Other Hebers in the Tribal Lists

Three further Heber individuals appear only as names in lists. A Gadite Heber stands in the list of the brothers of the fathers' houses: "And their brothers of their fathers' houses: Michael, and Meshullam, and Sheba, and Jorai, and Jacan, and Zia, and Eber, seven" (1Ch 5:13) — UPDV renders the name "Eber" here. A Benjamite Heber appears among the sons of Elpaal: "and Ishpan, and Eber, and Eliel" (1Ch 8:22), again spelled "Eber" in UPDV. A second, distinct Benjamite Heber comes earlier in the same chapter: "and Zebadiah, and Meshullam, and Hizki, and Heber" (1Ch 8:17). A Judahite Heber is named among the sons of Mered's Jewish wife: "And his Jewish wife bore Jered the father of Gedor, and Heber the father of Soco, and Jekuthiel the father of Zanoah. And these are the sons of Bithiah the daughter of Pharaoh, whom Mered took" (1Ch 4:18). None of the four is given any action; they exist in the text as anchors in their respective tribal registers.

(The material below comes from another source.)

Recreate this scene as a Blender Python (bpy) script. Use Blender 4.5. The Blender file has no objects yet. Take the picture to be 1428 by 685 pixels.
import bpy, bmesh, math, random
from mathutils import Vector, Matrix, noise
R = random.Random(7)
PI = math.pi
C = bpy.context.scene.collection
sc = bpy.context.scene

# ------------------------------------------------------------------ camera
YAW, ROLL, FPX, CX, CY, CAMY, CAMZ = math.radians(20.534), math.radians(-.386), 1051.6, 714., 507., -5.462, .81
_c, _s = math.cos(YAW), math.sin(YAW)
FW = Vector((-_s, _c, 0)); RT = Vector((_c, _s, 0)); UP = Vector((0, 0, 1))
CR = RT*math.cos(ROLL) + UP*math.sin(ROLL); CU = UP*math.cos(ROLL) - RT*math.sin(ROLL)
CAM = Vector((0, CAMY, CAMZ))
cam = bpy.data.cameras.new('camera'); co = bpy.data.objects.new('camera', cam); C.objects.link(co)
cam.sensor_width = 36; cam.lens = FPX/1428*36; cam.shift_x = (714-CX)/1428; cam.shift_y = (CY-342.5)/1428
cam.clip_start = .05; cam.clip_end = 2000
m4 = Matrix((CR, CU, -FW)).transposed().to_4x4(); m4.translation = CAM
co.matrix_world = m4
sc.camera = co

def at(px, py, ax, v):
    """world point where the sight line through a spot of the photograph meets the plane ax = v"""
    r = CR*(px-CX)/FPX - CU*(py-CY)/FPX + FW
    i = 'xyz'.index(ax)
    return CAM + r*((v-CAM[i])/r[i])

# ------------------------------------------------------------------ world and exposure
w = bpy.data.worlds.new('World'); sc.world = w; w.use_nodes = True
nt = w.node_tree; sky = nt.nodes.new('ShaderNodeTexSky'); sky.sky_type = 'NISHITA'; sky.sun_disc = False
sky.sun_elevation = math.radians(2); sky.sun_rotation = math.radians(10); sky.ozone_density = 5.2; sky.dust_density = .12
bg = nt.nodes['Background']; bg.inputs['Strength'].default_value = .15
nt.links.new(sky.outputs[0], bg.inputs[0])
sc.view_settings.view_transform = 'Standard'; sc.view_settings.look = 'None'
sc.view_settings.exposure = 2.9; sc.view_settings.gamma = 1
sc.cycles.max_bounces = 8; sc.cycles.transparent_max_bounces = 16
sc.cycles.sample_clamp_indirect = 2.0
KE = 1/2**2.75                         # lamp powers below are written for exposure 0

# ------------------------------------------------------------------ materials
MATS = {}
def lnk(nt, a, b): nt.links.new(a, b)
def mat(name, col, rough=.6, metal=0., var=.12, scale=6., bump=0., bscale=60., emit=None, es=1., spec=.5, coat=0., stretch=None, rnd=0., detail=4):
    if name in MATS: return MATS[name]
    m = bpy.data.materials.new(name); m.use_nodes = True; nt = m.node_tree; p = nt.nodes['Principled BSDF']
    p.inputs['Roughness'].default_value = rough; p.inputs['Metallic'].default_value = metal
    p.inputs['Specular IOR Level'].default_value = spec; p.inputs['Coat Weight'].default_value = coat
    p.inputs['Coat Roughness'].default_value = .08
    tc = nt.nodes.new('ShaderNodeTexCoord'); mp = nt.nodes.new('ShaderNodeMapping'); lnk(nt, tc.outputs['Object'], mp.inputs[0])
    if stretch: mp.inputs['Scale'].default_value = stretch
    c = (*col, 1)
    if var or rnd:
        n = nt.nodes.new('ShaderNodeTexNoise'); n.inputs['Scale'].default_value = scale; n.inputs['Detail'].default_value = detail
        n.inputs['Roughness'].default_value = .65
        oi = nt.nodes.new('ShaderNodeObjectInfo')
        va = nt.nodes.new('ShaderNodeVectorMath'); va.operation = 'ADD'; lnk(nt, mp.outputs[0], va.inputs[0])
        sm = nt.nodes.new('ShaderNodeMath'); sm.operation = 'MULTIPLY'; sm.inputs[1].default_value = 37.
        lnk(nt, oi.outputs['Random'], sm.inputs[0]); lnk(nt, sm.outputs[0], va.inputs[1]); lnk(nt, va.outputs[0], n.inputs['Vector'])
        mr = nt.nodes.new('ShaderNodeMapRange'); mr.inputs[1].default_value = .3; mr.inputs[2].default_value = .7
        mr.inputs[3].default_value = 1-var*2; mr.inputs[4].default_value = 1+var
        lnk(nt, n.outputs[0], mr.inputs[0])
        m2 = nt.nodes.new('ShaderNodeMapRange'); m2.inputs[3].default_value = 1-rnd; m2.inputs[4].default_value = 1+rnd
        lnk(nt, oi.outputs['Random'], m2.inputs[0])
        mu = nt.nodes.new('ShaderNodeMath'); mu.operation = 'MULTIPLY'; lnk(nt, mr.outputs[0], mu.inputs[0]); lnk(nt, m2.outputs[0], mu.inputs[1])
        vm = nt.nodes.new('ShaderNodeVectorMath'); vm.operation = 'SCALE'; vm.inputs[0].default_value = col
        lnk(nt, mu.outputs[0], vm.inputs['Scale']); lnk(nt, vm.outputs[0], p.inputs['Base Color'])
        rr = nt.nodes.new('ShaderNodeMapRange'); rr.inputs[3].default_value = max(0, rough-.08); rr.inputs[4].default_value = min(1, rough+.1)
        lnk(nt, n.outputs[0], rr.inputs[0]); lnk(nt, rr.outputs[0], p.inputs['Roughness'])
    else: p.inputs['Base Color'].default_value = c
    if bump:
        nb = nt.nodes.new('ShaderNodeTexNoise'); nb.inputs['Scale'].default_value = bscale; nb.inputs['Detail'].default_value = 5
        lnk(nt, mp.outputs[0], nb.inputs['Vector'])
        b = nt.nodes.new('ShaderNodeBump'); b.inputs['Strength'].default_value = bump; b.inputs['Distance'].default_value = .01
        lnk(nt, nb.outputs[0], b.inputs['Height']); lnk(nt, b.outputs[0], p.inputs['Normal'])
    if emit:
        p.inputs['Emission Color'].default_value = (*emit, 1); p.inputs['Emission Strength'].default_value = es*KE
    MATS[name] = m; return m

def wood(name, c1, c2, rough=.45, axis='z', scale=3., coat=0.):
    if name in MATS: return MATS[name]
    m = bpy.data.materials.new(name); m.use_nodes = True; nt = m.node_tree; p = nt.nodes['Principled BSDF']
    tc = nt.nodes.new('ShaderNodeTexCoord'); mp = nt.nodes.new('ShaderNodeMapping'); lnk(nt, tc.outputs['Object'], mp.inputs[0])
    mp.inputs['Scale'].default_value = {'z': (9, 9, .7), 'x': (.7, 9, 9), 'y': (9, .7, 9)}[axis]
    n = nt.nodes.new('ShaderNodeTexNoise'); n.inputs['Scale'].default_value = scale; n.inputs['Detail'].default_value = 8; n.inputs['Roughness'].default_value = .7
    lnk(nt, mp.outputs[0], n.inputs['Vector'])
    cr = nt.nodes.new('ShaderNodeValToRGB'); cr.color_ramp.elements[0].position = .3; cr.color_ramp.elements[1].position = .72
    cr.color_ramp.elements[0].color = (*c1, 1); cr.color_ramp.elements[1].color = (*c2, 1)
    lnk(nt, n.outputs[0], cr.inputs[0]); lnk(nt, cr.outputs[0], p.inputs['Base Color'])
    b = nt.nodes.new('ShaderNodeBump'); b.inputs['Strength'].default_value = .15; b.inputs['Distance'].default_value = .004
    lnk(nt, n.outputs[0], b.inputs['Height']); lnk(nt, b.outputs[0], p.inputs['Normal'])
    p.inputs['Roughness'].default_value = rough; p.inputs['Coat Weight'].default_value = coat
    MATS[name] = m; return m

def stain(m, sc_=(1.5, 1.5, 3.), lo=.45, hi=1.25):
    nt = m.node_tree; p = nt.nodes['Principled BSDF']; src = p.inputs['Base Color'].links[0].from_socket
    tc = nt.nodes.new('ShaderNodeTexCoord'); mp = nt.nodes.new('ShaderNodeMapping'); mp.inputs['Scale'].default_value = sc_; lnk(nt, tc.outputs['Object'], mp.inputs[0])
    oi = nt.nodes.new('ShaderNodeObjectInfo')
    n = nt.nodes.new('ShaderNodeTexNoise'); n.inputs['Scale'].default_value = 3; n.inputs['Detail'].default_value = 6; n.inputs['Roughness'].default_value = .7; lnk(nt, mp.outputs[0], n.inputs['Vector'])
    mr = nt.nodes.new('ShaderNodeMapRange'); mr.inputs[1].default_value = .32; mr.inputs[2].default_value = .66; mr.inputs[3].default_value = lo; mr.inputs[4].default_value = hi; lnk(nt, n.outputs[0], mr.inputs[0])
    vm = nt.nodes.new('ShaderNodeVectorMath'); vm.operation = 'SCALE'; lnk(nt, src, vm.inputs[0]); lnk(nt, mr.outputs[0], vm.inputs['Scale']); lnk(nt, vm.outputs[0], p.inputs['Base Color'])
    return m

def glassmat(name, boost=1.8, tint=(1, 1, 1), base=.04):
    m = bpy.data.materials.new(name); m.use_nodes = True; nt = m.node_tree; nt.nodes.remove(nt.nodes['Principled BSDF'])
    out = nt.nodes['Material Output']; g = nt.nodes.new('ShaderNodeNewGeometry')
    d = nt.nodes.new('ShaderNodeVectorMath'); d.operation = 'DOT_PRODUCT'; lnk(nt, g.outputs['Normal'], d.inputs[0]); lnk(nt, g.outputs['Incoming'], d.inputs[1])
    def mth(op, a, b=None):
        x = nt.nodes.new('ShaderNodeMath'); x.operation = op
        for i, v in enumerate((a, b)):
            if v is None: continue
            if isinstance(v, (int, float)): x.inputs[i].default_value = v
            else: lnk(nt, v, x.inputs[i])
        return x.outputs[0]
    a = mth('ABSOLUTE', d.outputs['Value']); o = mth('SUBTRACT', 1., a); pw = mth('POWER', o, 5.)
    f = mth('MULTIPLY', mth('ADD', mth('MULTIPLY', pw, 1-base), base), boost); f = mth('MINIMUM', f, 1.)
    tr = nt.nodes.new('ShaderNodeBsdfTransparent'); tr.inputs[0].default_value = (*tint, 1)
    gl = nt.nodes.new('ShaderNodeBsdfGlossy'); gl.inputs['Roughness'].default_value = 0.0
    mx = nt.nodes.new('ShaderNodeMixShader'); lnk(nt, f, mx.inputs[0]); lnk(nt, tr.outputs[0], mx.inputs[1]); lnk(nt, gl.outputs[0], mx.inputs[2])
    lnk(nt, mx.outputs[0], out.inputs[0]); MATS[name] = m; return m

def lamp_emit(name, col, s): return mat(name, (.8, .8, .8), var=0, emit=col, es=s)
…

Heber and the Patriarch Eber

UPDV's spelling habit means the line between Heber and Eber is largely a matter of orthography. The patriarch Eber, son of Shem, sits at the head of the Shemite line: "And to Shem, the father of all the sons of Eber, the elder brother of Japheth, to him also were sons born" (Gen 10:21). When Luke's genealogy of Jesus reaches the antediluvian generations, the same patriarch is named between Peleg and Shelah: "the [son] of Serug, the [son] of Reu, the [son] of Peleg, the [son] of Eber, the [son] of Shelah" (Lu 3:35). These two verses concern the eponym of the Eberite line — Shem's totalized paternity over "all the sons of Eber" — and not any of the six Hebers cataloged above.